The talk was presented in conjunction with the CJM exhibition "Beat Memories: The Photographs of Allen Ginsberg," which showcases one of Ginsberg's lesser-known talents – photography.

On display until early September, the exhibition features 80 photos taken by Ginsberg, but as Morgan pointed out, all 80,000 of Allen Ginsberg's photos (and corresponding negatives) are on the Stanford campus.

Photographer of a generation

Morgan, who spent 20 years cataloging Ginsberg's materials, said the organization process spurred Ginsberg's interest in photography.

In the early years of their working relationship, Morgan continually came across unidentified photos as he pored through boxes upon boxes of Ginsberg's ephemera. Morgan nagged Ginsberg to identify the people in the photos, and when Ginsberg finally started to review them, Morgan said, Ginsberg realized his images "were not only the history of the people he knew" but were also "kind of good works of art."

So Ginsberg, who had taken about 1,200 photos before he put photography on the back burner in the early 1960s, consulted his friend and photographer Robert Frank on photography techniques, and between 1982 and his death in 1997 took "the other 78,800 photographs," Morgan said.

Friends, including Beat Generation icons Jack Kerouac, William S. Burroughs and Neal Cassady, were among Ginsberg's favorite subjects.

Ginsberg "wanted to document his friends and took great pictures of them because his friends were so comfortable around him," Morgan noted.
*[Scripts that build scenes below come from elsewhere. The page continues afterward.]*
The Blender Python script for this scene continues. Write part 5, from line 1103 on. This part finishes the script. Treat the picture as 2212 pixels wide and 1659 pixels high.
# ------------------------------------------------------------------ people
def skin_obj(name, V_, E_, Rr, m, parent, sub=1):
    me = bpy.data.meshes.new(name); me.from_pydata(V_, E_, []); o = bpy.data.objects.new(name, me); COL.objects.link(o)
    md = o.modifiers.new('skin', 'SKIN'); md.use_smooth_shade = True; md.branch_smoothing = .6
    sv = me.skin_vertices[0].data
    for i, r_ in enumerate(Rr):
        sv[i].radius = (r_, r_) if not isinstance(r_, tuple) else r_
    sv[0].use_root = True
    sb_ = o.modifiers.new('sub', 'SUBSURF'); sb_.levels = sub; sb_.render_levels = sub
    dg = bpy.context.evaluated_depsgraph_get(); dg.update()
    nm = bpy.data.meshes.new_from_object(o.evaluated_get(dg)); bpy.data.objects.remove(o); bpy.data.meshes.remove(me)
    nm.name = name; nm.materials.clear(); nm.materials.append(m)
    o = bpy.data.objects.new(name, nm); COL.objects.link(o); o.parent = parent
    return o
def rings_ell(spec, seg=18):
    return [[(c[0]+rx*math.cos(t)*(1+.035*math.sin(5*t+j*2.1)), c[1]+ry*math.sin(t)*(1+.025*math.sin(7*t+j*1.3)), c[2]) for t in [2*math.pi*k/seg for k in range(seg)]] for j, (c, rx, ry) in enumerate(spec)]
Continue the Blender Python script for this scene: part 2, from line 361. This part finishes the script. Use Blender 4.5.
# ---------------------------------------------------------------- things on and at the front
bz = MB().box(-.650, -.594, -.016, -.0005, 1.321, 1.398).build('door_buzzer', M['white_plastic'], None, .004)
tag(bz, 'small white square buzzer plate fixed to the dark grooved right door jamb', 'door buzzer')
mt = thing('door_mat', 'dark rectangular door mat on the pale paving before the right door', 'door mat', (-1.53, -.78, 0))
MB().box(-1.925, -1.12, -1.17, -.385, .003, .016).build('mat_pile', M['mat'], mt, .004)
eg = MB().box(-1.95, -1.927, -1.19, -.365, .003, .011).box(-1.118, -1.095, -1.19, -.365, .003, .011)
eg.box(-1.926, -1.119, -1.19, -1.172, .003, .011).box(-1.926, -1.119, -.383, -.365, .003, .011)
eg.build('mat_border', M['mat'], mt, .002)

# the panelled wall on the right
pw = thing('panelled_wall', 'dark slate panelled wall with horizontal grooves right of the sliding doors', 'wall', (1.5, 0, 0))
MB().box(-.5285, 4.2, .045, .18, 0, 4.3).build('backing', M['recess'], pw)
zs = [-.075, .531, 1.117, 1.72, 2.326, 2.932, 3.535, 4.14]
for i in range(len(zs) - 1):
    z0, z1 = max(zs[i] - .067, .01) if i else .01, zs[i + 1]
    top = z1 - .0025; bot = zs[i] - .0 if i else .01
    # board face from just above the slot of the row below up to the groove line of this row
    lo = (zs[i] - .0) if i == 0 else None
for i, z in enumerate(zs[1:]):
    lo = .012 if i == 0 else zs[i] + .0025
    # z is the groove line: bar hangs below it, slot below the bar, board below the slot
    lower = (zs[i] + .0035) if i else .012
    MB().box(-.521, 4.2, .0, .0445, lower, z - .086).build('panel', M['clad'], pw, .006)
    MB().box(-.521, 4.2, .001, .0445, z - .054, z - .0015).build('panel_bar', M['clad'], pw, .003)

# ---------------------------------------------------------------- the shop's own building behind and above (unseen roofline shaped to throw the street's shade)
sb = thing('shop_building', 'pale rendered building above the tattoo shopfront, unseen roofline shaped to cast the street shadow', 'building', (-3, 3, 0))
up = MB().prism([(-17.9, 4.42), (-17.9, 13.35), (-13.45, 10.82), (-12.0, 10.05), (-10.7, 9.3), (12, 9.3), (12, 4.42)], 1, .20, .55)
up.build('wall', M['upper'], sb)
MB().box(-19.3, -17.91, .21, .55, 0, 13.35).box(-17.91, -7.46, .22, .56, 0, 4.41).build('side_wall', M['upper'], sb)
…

Detailed captions on many of the prints enhance their historical value.

Morgan said that when "Allen started printing up the pictures as enlargements, he started to caption the pictures on the front." Ginsberg got the idea, Morgan said, from photographer Berenice Abbott, "who had always written a caption for her photos on the back, but Allen being more literate decided that he would put it on the front of the photograph."

When Ginsberg printed a photo he would "start with the old caption and he would re-write it so that no two captions for the same photograph were ever alike," said Morgan.

As with Ginsberg's most famous shot, of Jack Kerouac standing on the fire escape, subsequent captions built on one another and got increasingly longer with each re-print. "The person developing the enlargements had to continually make the photograph smaller and smaller to accommodate the longer and longer caption," Morgan said.

Versatile collection

Ginsberg's photos are among the wide variety of materials researchers regularly request from the Allen Ginsberg Papers, which Robert Trujillo, the head of Special Collections, said is one of the most heavily used collections at Stanford.

The collection includes 600 of Ginsberg's personal journals, which he started writing when he was 10 years old. There are also tens of thousands of letters between Ginsberg and other writers, manuscripts of everything Ginsberg wrote in his life and a mimeographed master copy of Ginsberg's most famous poem, Howl.

A diary, open to an entry that Ginsberg wrote when he was 12 years old, saying that he was the "smallest boy in his class," was among the items Trujillo put on display at Morgan's talk.

Speaking to the importance of preservation, Trujillo said that "nothing can really replace the value of discovering things about Ginsberg just through serendipity and browsing through correspondence, journals, photographs and drafts of poetry."

Special Collections librarian Mattie Taormina fields all requests for access to the collection and said its versatility makes it ideal for teaching a range of topics.

"The types of requests we receive for Ginsberg range from a freshman doing a paper on the Beat Poets to the published scholar doing research for his/her next book on Jack Kerouac," she said. Documentary producers also are frequent users of the materials.

Taormina especially remembered a patron who came in to see the original Howl manuscript.

"He sat quietly in the back and when I walked the room I noticed that he was quietly weeping." That kind of response, she said, "is not common in our reading room and I will most likely always remember it."

Corrie Goldman is the Director of Humanities Communication at Stanford University.